“Non dimenticare di sognare”: è il messaggio finale di un’Alice curiosa e disorientata dall’incontro con bizzarri personaggi fiabeschi, dalla saggezza leggera che risuona in un Auditorium commosso e divertito alla fine dell’open day dell’IC “San Tommaso-Francesco Tedesco”.
E’ un augurio, un consiglio, un monito, una scoperta: augurio, che ognuno trovi il suo paese delle meraviglie (o in questo caso la sua scuola delle meraviglie); consiglio, affinché l’esito di questa ricerca venga non dall’adeguarsi pedissequamente a un trend ma dalla ponderata consapevolezza che non esiste – nonostante il titolo altisonante della rappresentazione – alcuna “scuola delle meraviglie” perché la meraviglia si costruisce quotidianamente nella condivisione di intenti e sentimenti; monito, perché i sogni illuminano le strade degli adolescenti e una scuola che non sa coltivarli sarà solo un luogo e mai una casa.
Cosa è stato questo anomalo open day? Una rappresentazione teatrale, rivisitazione della famosa fiaba di Carrol in ottica “scolastica”, che ha visto protagonisti gli alunni impegnati nel riprodurre e riscrivere i quattro momenti salienti della storia trasformandoli in una carrellata ironica di presentazione dell’offerta formativa dell’Istituto. Imparare l’amore per i libri in salotti letterari itineranti, l’inglese degustando tè, il francese addentando baguette, l’arte scarabocchiando tele e le scienze facendo divertenti quiz di kahoot: solo alcune delle esperienze che Alice attraversa prima di capire di essere nel posto giusto, dove si sente finalmente a casa.
E nel climax finale della messa in scena, con la protagonista seduta mestamente da sola al centro del palco, pensierosa dopo essersi lasciata permeare dalla saggezza buffa e delicata di improvvisati bianconigli, cappellai matti e stregatti prodighi di suggerimenti e massime tranchant; nel silenzio assoluto della sala – che pure era piena di genitori curiosi e ospiti – tutti hanno capito cosa ci fosse dietro i fiori di carta velina colorati, l’esplosione di decorazioni, luci ed elementi festosi: una vera comunità unita, fatta di persone che non solo insegnano ma segnano e lavorando imparano a loro volta il senso del loro spendersi con lena per portare in scena la sintesi di ogni anno: esserci, cooperare, creare, costruire e soprattutto unire. Unire le più disparate eterogeneità nella sfida, sempre vinta, all’inclusione totale, dove il diverso è solo un punto di vista nuovo e dove tutti possono fare tutto, anche chi le scommesse di solito non le fa vincere.

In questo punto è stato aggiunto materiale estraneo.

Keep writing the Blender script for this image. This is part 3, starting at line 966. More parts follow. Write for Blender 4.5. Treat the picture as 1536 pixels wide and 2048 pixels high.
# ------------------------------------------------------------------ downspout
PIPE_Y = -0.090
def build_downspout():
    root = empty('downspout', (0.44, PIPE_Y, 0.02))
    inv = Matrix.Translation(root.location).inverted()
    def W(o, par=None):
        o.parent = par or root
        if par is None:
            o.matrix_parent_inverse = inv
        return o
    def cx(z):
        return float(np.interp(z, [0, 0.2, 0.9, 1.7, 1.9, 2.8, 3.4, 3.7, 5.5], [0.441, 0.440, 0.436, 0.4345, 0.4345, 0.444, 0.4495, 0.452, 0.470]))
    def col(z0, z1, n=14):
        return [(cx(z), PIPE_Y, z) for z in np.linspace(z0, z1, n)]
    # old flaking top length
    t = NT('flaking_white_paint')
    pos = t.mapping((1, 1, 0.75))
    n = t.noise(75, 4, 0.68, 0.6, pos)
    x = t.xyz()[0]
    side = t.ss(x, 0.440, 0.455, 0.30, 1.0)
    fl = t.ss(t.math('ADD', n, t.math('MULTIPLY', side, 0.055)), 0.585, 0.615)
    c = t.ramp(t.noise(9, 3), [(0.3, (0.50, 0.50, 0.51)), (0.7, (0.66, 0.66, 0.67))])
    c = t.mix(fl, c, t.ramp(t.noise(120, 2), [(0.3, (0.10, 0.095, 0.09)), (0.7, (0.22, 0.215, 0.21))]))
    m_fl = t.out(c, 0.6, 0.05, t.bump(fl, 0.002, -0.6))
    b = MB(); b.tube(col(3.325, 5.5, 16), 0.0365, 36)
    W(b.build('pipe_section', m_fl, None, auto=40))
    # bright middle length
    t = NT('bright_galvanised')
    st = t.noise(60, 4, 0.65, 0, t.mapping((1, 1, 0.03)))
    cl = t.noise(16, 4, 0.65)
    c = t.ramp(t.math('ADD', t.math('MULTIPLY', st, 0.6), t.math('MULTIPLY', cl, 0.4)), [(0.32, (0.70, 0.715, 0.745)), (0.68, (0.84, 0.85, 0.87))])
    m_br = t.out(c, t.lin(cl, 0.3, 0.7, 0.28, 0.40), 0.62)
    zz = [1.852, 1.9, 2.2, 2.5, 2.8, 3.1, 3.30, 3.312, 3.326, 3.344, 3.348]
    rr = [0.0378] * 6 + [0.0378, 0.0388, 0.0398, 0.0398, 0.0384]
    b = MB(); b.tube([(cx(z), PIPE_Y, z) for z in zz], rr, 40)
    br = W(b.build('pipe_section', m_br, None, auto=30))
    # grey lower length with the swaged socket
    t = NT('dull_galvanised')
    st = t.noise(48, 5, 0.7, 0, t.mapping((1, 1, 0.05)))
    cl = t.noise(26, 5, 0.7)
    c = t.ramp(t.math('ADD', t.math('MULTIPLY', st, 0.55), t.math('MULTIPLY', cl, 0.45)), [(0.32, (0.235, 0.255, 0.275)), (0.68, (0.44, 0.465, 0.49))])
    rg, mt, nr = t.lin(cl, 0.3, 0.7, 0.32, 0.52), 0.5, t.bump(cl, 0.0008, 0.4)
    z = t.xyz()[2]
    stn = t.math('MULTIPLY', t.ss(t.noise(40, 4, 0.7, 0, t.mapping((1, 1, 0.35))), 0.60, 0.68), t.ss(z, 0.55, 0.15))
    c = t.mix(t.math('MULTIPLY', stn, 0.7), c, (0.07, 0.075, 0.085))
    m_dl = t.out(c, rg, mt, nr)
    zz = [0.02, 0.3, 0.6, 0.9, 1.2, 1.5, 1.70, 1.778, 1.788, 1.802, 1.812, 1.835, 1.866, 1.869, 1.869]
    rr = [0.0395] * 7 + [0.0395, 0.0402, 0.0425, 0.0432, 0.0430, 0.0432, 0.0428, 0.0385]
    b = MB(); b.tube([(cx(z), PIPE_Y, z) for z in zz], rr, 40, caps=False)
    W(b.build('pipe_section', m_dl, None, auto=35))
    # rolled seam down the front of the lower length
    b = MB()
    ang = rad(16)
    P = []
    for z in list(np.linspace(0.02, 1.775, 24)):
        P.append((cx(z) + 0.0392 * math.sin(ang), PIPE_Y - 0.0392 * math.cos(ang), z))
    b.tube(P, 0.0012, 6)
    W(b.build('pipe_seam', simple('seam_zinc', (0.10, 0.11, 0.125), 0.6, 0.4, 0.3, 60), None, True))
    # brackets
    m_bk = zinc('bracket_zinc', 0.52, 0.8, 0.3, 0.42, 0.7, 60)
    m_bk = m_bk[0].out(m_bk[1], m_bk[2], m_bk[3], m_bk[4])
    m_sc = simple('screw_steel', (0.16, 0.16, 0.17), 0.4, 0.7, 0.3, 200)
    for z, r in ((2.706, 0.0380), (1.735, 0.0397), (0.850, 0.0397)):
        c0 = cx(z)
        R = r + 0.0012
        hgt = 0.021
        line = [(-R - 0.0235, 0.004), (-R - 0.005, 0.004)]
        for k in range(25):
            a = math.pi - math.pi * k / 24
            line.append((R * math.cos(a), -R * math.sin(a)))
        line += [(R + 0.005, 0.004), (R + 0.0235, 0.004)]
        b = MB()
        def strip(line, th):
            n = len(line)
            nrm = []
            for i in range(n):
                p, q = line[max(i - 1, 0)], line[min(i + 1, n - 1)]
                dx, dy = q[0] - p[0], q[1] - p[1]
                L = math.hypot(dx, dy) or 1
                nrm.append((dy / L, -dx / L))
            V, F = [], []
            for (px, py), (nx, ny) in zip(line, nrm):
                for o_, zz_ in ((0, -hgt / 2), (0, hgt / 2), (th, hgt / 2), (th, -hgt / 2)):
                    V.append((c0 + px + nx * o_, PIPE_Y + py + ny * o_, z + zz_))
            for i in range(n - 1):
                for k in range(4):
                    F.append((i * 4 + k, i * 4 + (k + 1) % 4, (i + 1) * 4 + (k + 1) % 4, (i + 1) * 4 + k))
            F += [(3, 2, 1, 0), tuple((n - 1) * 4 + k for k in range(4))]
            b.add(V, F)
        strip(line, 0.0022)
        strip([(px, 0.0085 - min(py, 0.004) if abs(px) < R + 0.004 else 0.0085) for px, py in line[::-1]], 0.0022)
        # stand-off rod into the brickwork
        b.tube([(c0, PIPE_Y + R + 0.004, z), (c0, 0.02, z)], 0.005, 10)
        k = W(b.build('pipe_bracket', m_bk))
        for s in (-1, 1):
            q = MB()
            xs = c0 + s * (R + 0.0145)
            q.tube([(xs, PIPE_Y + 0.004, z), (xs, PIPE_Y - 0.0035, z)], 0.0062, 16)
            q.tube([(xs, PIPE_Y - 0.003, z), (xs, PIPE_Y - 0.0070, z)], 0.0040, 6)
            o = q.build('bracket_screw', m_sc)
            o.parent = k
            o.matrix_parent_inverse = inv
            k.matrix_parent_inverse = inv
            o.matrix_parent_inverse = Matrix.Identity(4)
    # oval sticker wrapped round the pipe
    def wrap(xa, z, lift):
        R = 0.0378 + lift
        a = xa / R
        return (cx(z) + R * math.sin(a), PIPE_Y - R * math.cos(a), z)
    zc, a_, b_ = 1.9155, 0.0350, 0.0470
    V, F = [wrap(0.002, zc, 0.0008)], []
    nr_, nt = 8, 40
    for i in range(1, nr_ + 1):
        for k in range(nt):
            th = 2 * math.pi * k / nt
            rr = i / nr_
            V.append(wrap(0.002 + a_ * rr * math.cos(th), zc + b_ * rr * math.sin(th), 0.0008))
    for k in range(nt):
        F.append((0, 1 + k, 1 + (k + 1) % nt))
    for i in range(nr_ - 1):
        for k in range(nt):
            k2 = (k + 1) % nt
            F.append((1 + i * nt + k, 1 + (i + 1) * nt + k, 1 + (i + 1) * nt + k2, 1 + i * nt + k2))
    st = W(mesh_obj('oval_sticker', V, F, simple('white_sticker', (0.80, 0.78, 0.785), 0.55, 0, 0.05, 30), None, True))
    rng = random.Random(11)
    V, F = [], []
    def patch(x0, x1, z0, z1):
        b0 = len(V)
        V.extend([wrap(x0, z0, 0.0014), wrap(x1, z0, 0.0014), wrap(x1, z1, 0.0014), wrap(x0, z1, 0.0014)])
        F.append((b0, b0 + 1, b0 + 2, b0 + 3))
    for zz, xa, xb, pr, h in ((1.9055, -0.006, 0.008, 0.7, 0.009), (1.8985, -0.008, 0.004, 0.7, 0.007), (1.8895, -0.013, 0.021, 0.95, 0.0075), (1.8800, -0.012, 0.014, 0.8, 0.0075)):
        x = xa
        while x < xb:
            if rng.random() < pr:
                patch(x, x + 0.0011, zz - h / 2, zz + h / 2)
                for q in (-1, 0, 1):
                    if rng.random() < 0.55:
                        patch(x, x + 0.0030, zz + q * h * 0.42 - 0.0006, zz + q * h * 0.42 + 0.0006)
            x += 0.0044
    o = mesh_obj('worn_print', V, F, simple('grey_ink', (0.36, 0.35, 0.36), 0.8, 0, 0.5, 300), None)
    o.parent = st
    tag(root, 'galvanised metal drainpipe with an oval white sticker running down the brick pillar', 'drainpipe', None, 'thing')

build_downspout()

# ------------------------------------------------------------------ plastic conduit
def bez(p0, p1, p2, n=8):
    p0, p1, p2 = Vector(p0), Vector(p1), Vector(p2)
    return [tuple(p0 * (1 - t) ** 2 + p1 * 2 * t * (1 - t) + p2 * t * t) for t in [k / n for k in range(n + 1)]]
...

Un’ora di teatro – che peraltro è fiore all’occhiello dell’Istituto già forte del vanto di Scugnizzi, nato per gioco e approdato nei teatri di tutta Italia con successo e stima di un ampio pubblico – e di musica – altro elemento cardine dell’offerta formativa, lo strumento musicale, grazie al quale oggi molti alunni sono affermati cantanti e musicisti apparsi anche in importanti trasmissioni televisive o in orchestre di pregio – per raccontare metaforicamente il percorso di crescita di chiunque entri nelle “meraviglie” della famiglia che è l’Istituto. Allegoria di una metodologia didattica che ha lo studente al centro di ogni scelta e ogni decisione, dove ogni studente è un nome, una storia, una persona e una potenzialità, dove si crede fermamente in una sola cosa: coltivare i sogni dei giovani esseri umani in cui la scuola crede fermamente, tanto fermamente da concludere l’open day con un’esibizione in LIS sulle note di “Esseri umani”.
Le scuole, alla fine, insegnano tutte le stesse discipline. Non esiste la scuola delle meraviglie e non esisterà mai. Ma esiste la meraviglia della scuola, se la scuola sa insegnarla, ed esiste in ognuno la capacità di discernere tra una materia che si inculca e una che si insegna; tra una scuola che si fa e una che si crea; tra una fredda quotidianità nozionistica e un’appassionata giornata innovativa, piacevole, divertente, umana insomma, da trascorrere tra laboratori, metodologie innovative sulle quali tutti i docenti sono formati annualmente, preparazione e organizzazione di concorsi sempre vinti, sorrisi che non sono mai troppi.
Sicura, Alice, che sia solo una scuola di periferia e che la “meraviglia” sia sempre quella che luccica di più?